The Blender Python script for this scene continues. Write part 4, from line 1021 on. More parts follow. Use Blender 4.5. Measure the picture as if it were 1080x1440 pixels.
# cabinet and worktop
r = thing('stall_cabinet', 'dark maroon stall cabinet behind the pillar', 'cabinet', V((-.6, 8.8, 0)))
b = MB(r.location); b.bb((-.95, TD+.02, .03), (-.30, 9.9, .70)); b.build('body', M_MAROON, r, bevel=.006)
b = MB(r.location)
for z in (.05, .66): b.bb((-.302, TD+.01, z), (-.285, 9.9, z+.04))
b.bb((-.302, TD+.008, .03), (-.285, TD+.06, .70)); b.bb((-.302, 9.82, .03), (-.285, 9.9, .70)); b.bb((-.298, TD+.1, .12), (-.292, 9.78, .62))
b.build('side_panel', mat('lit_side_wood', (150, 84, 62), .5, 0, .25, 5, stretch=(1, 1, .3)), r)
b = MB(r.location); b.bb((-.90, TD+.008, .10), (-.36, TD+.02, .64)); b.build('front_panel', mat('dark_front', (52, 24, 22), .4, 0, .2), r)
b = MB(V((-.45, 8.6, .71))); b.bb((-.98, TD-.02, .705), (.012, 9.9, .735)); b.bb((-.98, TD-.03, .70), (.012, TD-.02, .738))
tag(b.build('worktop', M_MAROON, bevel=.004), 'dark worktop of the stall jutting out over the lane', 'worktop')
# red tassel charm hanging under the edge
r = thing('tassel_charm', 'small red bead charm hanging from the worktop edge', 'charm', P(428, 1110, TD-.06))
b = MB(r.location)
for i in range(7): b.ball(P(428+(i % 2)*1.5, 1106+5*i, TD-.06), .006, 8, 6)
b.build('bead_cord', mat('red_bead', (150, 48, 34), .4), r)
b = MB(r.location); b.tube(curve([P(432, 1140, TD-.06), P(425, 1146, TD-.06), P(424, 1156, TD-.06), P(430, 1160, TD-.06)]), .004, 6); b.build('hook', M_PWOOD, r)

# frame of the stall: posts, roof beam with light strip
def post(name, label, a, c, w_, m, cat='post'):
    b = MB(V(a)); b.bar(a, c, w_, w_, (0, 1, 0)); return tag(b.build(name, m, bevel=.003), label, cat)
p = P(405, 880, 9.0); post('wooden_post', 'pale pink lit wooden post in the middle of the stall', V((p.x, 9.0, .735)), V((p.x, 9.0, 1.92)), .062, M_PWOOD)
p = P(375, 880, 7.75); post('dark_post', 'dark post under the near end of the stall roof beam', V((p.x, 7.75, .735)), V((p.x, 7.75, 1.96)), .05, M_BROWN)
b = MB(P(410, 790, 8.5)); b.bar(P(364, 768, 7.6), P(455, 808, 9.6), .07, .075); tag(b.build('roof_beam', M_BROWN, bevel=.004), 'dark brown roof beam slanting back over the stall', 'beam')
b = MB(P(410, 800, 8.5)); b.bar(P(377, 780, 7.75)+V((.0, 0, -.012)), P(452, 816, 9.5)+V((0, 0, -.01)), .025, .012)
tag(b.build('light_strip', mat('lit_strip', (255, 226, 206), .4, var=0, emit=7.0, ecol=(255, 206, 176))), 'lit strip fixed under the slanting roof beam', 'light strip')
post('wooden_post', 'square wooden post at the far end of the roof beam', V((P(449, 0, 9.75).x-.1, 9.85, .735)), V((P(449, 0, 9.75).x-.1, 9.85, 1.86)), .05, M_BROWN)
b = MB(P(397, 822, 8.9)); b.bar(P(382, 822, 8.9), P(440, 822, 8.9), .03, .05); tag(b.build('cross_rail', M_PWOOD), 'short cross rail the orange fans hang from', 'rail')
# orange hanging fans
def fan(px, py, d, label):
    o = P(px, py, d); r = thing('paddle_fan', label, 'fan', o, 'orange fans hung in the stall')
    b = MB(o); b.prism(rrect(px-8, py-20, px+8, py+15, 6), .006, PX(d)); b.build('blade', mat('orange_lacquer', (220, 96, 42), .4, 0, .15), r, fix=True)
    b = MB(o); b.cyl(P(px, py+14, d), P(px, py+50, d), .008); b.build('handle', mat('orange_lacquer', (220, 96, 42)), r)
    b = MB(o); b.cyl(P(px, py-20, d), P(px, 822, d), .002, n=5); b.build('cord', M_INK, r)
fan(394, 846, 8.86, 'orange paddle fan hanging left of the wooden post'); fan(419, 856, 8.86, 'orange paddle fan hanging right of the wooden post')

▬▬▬

### WRITTEN INSTRUCTION:
Return what is listed above, exactly and completely.

### THE RESULT:
The Blender Python script for this scene continues. Write part 4, from line 1021 on. More parts follow. Use Blender 4.5. Measure the picture as if it were 1080x1440 pixels.
# cabinet and worktop
r = thing('stall_cabinet', 'dark maroon stall cabinet behind the pillar', 'cabinet', V((-.6, 8.8, 0)))
b = MB(r.location); b.bb((-.95, TD+.02, .03), (-.30, 9.9, .70)); b.build('body', M_MAROON, r, bevel=.006)
b = MB(r.location)
for z in (.05, .66): b.bb((-.302, TD+.01, z), (-.285, 9.9, z+.04))
b.bb((-.302, TD+.008, .03), (-.285, TD+.06, .70)); b.bb((-.302, 9.82, .03), (-.285, 9.9, .70)); b.bb((-.298, TD+.1, .12), (-.292, 9.78, .62))
b.build('side_panel', mat('lit_side_wood', (150, 84, 62), .5, 0, .25, 5, stretch=(1, 1, .3)), r)
b = MB(r.location); b.bb((-.90, TD+.008, .10), (-.36, TD+.02, .64)); b.build('front_panel', mat('dark_front', (52, 24, 22), .4, 0, .2), r)
b = MB(V((-.45, 8.6, .71))); b.bb((-.98, TD-.02, .705), (.012, 9.9, .735)); b.bb((-.98, TD-.03, .70), (.012, TD-.02, .738))
tag(b.build('worktop', M_MAROON, bevel=.004), 'dark worktop of the stall jutting out over the lane', 'worktop')
# red tassel charm hanging under the edge
r = thing('tassel_charm', 'small red bead charm hanging from the worktop edge', 'charm', P(428, 1110, TD-.06))
b = MB(r.location)
for i in range(7): b.ball(P(428+(i % 2)*1.5, 1106+5*i, TD-.06), .006, 8, 6)
b.build('bead_cord', mat('red_bead', (150, 48, 34), .4), r)
b = MB(r.location); b.tube(curve([P(432, 1140, TD-.06), P(425, 1146, TD-.06), P(424, 1156, TD-.06), P(430, 1160, TD-.06)]), .004, 6); b.build('hook', M_PWOOD, r)

# frame of the stall: posts, roof beam with light strip
def post(name, label, a, c, w_, m, cat='post'):
    b = MB(V(a)); b.bar(a, c, w_, w_, (0, 1, 0)); return tag(b.build(name, m, bevel=.003), label, cat)
p = P(405, 880, 9.0); post('wooden_post', 'pale pink lit wooden post in the middle of the stall', V((p.x, 9.0, .735)), V((p.x, 9.0, 1.92)), .062, M_PWOOD)
p = P(375, 880, 7.75); post('dark_post', 'dark post under the near end of the stall roof beam', V((p.x, 7.75, .735)), V((p.x, 7.75, 1.96)), .05, M_BROWN)
b = MB(P(410, 790, 8.5)); b.bar(P(364, 768, 7.6), P(455, 808, 9.6), .07, .075); tag(b.build('roof_beam', M_BROWN, bevel=.004), 'dark brown roof beam slanting back over the stall', 'beam')
b = MB(P(410, 800, 8.5)); b.bar(P(377, 780, 7.75)+V((.0, 0, -.012)), P(452, 816, 9.5)+V((0, 0, -.01)), .025, .012)
tag(b.build('light_strip', mat('lit_strip', (255, 226, 206), .4, var=0, emit=7.0, ecol=(255, 206, 176))), 'lit strip fixed under the slanting roof beam', 'light strip')
post('wooden_post', 'square wooden post at the far end of the roof beam', V((P(449, 0, 9.75).x-.1, 9.85, .735)), V((P(449, 0, 9.75).x-.1, 9.85, 1.86)), .05, M_BROWN)
b = MB(P(397, 822, 8.9)); b.bar(P(382, 822, 8.9), P(440, 822, 8.9), .03, .05); tag(b.build('cross_rail', M_PWOOD), 'short cross rail the orange fans hang from', 'rail')
# orange hanging fans
def fan(px, py, d, label):
    o = P(px, py, d); r = thing('paddle_fan', label, 'fan', o, 'orange fans hung in the stall')
    b = MB(o); b.prism(rrect(px-8, py-20, px+8, py+15, 6), .006, PX(d)); b.build('blade', mat('orange_lacquer', (220, 96, 42), .4, 0, .15), r, fix=True)
    b = MB(o); b.cyl(P(px, py+14, d), P(px, py+50, d), .008); b.build('handle', mat('orange_lacquer', (220, 96, 42)), r)
    b = MB(o); b.cyl(P(px, py-20, d), P(px, 822, d), .002, n=5); b.build('cord', M_INK, r)
fan(394, 846, 8.86, 'orange paddle fan hanging left of the wooden post'); fan(419, 856, 8.86, 'orange paddle fan hanging right of the wooden post')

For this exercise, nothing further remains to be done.